A Chinese official called for developed countries on
Sunday to increase their aid to support low-income developing
countries' efforts to achieve the Millennium Development Goals
(MDGs).
"The developed countries should make concrete efforts
to raise the Official Development Assistance (ODA) levels to the
target of 0.7 percent of gross national product," said Li Yong,
vice minister of Ministry of Finance of China, in a statement at
the 75th Development Committee Meeting of the World Bank and the
International Monetary Fund.
"We are glad to note the further progress towards MDGs
achieved by the developing countries in 2006, and that poverty
incidence declines somewhat in the low-income developing
countries," Li said.
However, progress varies in different regions, he
pointed out.

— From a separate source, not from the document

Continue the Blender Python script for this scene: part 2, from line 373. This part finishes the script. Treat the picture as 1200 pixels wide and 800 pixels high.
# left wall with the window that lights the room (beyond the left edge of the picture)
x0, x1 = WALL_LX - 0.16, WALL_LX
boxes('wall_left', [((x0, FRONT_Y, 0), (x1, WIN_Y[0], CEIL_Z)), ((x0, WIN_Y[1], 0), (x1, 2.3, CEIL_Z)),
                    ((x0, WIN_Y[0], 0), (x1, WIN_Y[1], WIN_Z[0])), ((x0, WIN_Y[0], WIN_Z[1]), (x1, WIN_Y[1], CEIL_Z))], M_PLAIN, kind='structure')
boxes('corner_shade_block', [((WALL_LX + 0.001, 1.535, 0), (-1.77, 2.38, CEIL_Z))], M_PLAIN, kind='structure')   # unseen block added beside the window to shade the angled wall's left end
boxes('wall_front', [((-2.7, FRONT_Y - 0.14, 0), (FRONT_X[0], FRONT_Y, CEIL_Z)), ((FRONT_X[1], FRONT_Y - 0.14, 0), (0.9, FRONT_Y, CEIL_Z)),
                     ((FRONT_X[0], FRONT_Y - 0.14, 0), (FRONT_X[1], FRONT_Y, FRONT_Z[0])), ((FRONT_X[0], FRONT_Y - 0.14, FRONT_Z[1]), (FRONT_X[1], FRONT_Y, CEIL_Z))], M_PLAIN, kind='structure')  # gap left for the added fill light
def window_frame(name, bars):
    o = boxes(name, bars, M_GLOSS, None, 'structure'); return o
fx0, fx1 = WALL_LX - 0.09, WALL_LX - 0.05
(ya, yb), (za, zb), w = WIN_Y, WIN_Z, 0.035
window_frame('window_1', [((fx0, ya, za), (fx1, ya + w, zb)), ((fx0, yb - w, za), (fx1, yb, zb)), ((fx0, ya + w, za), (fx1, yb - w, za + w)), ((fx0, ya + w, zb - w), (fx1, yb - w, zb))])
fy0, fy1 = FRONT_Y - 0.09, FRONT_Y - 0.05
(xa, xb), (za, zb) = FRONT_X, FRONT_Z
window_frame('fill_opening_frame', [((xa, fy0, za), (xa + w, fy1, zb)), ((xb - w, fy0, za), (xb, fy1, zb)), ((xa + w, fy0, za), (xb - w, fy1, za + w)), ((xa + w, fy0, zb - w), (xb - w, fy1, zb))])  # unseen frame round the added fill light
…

The overall population of the poor hardly diminishes,
while Sub-Sahara Africa and South Asia remain off the track of most
MDGs.
"As the year of 2015 approaches, we are facing the
huge challenge of achieving MDGs," he said.
Li stressed that ODA plays a key role in facilitating
developing countries to achieve the MDGs.
In terms of the overall ODA volumes, the huge
financing gaps still lie as the binding constraints for
development, Li said. While debt reduction has enhanced the
developing countries' capacity for self-development, its direct
impact on fiscal revenue is limited.
In terms of the ODA flows, he said, the current
tendency of the traditional donors' withdrawing from the
infrastructure and productive sectors should be rectified, and more
ODA resources should be shifted to infrastructure development and
productive sectors, promoting growth and development in a more
direct and effective way.
Li also said that with enhanced economic development
and growth, some developing countries are participating more
actively in the international cooperation to provide assistance to
the extent possible to other developing countries, adding fresh
vigor to the "South-South Cooperation".
"Being developing countries themselves, they help each
other and form equal development partnerships," Li said. "We
believe that all countries need to make continued and concerted
efforts to promote global development."